I worked it out, coding is still better.

For the example before:
1. A->B: pAB
2. C->B: pBA
3. B->A, B->C: pAB xor pBA

Assume that at time=3 a bird flies between B & C. The sequence becomes:
1. A->B: pAB
2. C->B: pBA
3. B->A, B->C: pAB xor pBA [B->A SUCCESS, B->C ERROR]
4. B->C: pAB xor pBA [retry]

B resends the packet, but addresses it only to C. This is still quicker than routing, which would take 5 time slices.

Mod parent up!

[khasim]

Exactly. Their diagram is pretty and has unused resources in the overly simplified "before" case ... but it does NOT scale when your have multiple senders and not every receiver wants every message.

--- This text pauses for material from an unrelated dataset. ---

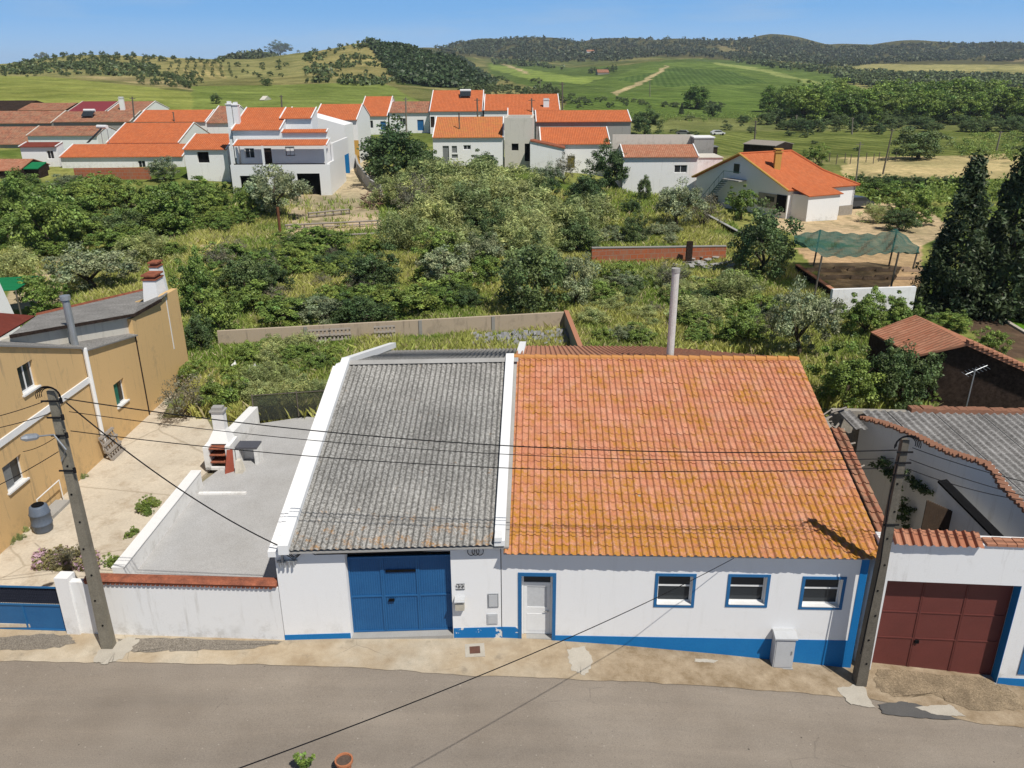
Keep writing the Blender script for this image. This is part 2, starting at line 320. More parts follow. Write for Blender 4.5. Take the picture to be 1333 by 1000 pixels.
W['tileold'] = tile_mat('old_brown_tile', (.42,.18,.11,1), (.26,.12,.08,1), (.36,.28,.18,1), .8, tw=.3, th=.45)
W['tilebrn'] = tile_mat('faded_clay_tile', (.42,.17,.1,1), (.5,.24,.15,1), (.2,.13,.08,1), .6, tw=.24, th=.38)
def fibre(name='fibre_cement', c0=(.08,.075,.068,1), c1=(.55,.535,.5,1), orange=True, lines=False):
    t = NT(name); uv = t.coord('UV'); sp = t.n('ShaderNodeSeparateXYZ', i0=uv)
    n = t.noise(uv, 11, 9, 1.0); col = t.ramp(n, .44, .56, c0, c1)
    if lines: col = t.mix(t.math('LESS_THAN', t.math('FRACT', t.math('DIVIDE', sp.outputs[0], 1.062)), .09), col, (.03,.03,.032,1))
    big = t.ramp(t.noise(uv, .7, 5, .65), .3, .7, (.72,.72,.72,1), (1.15,1.15,1.15,1)); col = t.mix(1.0, col, big, 'MULTIPLY')
    gr = t.math('SINE', t.math('MULTIPLY', sp.outputs[0], 2*math.pi/.177)); col = t.mix(1.0, col, t.ramp(t.math('MULTIPLY_ADD', gr, .5, .5), 0, .5, (.62,.61,.6,1), (1,1,1,1)), 'MULTIPLY')
    if orange:
        e = t.math('SUBTRACT', 1.0, t.math('DIVIDE', sp.outputs[1], 2.0)); e = t.math('MULTIPLY', t.math('MAXIMUM', e, 0.0), 1.0)
        m = t.math('MULTIPLY', t.ramp(t.math('ADD', t.noise(uv, 2.2, 5, .7), t.math('MULTIPLY', e, .16)), .64, .74), t.ramp(t.noise(uv, 14, 5, .85), .45, .55))
        col = t.mix(t.math('MULTIPLY', m, .8), col, (.40,.2,.05,1))
    t.bump(n, .5, .008)
    return t.done(col, .95)
W['fibre'] = fibre()
W['fibre2'] = fibre('grey_corrugated', (.13,.125,.12,1), (.46,.445,.42,1), False)
W['fibre3'] = fibre('lined_corrugated', (.13,.125,.12,1), (.42,.41,.4,1), False, True)
def leaf_mat(name, c, var=.35):
    t = NT(name); at = t.n('ShaderNodeAttribute', attribute_name='Cov'); oi = t.n('ShaderNodeObjectInfo')
    col = t.mix(1.0, c, at.outputs['Color'], 'MULTIPLY')
    h = t.n('ShaderNodeHueSaturation', i4=col); h.inputs['Hue'].default_value = .5
    t.set(h.inputs['Value'], t.math('MULTIPLY_ADD', oi.outputs['Random'], .45, .9)); t.set(h.inputs['Hue'], t.math('MULTIPLY_ADD', oi.outputs['Random'], -.03, .515))
    t.set(t.b.inputs['Base Color'], h.outputs[0]); t.b.inputs['Roughness'].default_value = .5; t.b.inputs['Specular IOR Level'].default_value = .35
    tr = t.n('ShaderNodeBsdfTranslucent', i0=h.outputs[0]); mx = t.n('ShaderNodeMixShader', i0=.22); t.t.links.new(t.b.outputs[0], mx.inputs[1]); t.t.links.new(tr.outputs[0], mx.inputs[2]); t.t.links.new(mx.outputs[0], t.out.inputs[0])
    return t.m
L = {'c': leaf_mat('bright_leaf', (.19,.265,.06,1)), 'o': leaf_mat('olive_leaf', (.25,.29,.16,1)), 'd': leaf_mat('dark_leaf', (.105,.155,.055,1)), 'r': leaf_mat('yellowish_leaf', (.30,.34,.13,1)),
     's': leaf_mat('grey_twig_leaf', (.2,.19,.13,1)), 'y': leaf_mat('cypress_leaf', (.06,.085,.035,1)), 'f': leaf_mat('far_leaf', (.11,.145,.055,1)), 'b': leaf_mat('belt_leaf', (.15,.225,.045,1)), 'g': leaf_mat('grass_blade', (1,1,1,1)), 'k': leaf_mat('pine_leaf', (.05,.08,.03,1)), 'far2': leaf_mat('oak_wood_leaf', (.095,.115,.055,1))}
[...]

So each point in their diagram will either have to be aware of every other point (you think routing tables are bad right now) or they have to send MASSIVE amounts of extra data.

Just from their diagram, they went from 3 lines to 6 lines at the first router. Then they fed those into 6 routers each with TEN lines.

That is a total of 7 routers and and 66 lines to deliver 3 messages to 20 recipients (60 transmissions). Or, 10% more than would be needed if you just ran 1 each.

Now add 2 more senders and 20 more recipients. But 5 of those only want 1 message, 10 want both the new messages and the other 5 want all 5 of the messages from all five of the senders.

You end up with congestion just from the packets telling the receivers which streams are merged and which streams they need to unlock them.

And the machines that only want 1 message have to decode 5 messages to get it.